One way of getting data on this would be to examine episodic recall performance where both encoding and retrieval are fully crossed with articulatory suppression vs. some control dual task.

How interesting that they used color for this. My earliest memory was of lying in a stroller in the back yard, and I noticed that there was something in common between the color of the stroller and the color of the sky. I told my mom about that when I was about 20, and she told me, "We got rid of that blue stroller when you were less than a year old."

By speedwell (not verified) on 26 Sep 2007 #permalink

The nature of these non- or sub-linguistic representations is unclear, as are the mechanisms which allow recoding of those representations into language and their sensitivity to decay.

I find this a strange remark, do you mean that you believe that memory is dependent on linguistic ability?
In other words, that memory is built upon some "ontologies" and that without such parsing of experience into concepts we couldn't remember?

By Kevembuangga (not verified) on 27 Sep 2007 #permalink

Thanks for the comments. Kevem, whenever you stop by I know I've got some more thinking to do ;)

I should probably revise that phrase, because I don't believe that memory is crucially dependent on language or linguistic ontologies, though I definitely see why you might think I meant that.

I should have said that preverbal memories which are not retrieved soon after language is learned may ultimately become inaccessible as cognition becomes increasingly reliant on linguistic processes in everyday life over the course of development. The mechanisms that might be involved in this process of accessing preverbal memories, or alternatively their decay, are unclear.

One way of getting data on this would be to examine episodic recall performance where both encoding and retrieval are fully crossed with articulatory suppression vs. some control dual task.

Or did i just dig myself a deeper hole?

The late German/Jewish author Jurek Becker survived the Holocaust, but lost most of his memories. Though he couldn't prove it, he believed it was because his first language had been Polish, but after resettling in East Germany at around 8 years old, he spoke only German. He had no recollection of the language he spoke well enough until that age and almost none of the memories of that period, either.

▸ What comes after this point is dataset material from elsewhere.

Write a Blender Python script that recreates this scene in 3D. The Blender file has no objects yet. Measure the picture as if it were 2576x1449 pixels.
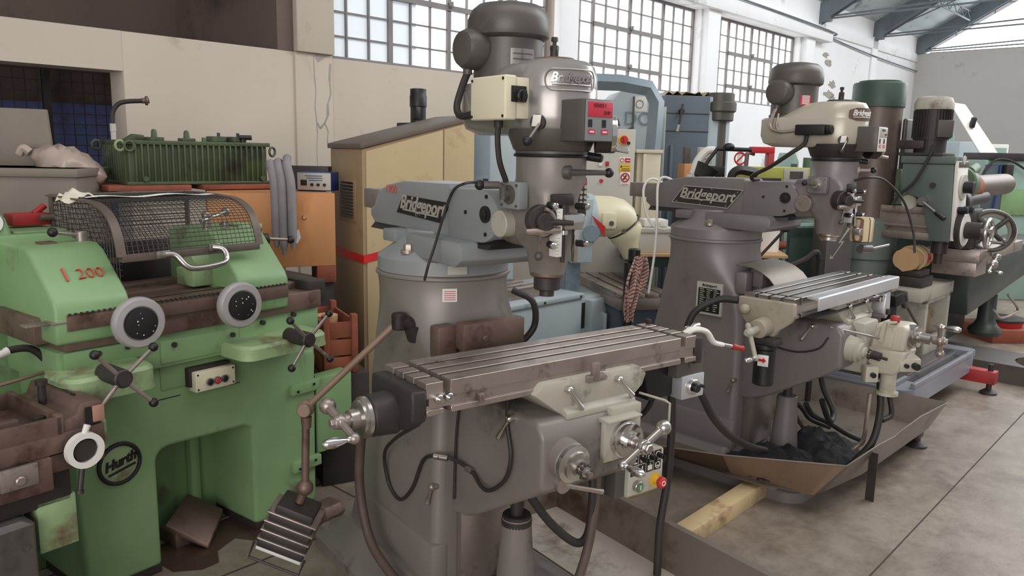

Similarly, I once had a 35 year old student in my German class who relocated to the U.S. around the same age (maybe a little older) and he confessed that he remembered nothing of the language and very little of his life at that time.

By EdwardShaw (not verified) on 27 Sep 2007 #permalink

The difficulty with language-based theories of infantile amnesia is people who only acquire language later in life appear to retain at least some memories.
Susan Schaller recounts Ildefonso recalling, with some detail, events that occurred well before he learned language.
It would be interesting to see a study dealing with children with actual language delays (e.g. deaf children of hearing parents).

By Gregory Conen (not verified) on 27 Sep 2007 #permalink

I don't doubt that memories are made using any number of stimuli. Animals don't have language, but they do have memory. However, language permits narrative and thus contextualization and integration of experiences that weave sensate memory into coginitive-based memory, giving them more resonnance than they would otherwise have. Traumatic events stick because of the profound emotions they trigger. A poiniant statement sticks because of the emotions it evokes.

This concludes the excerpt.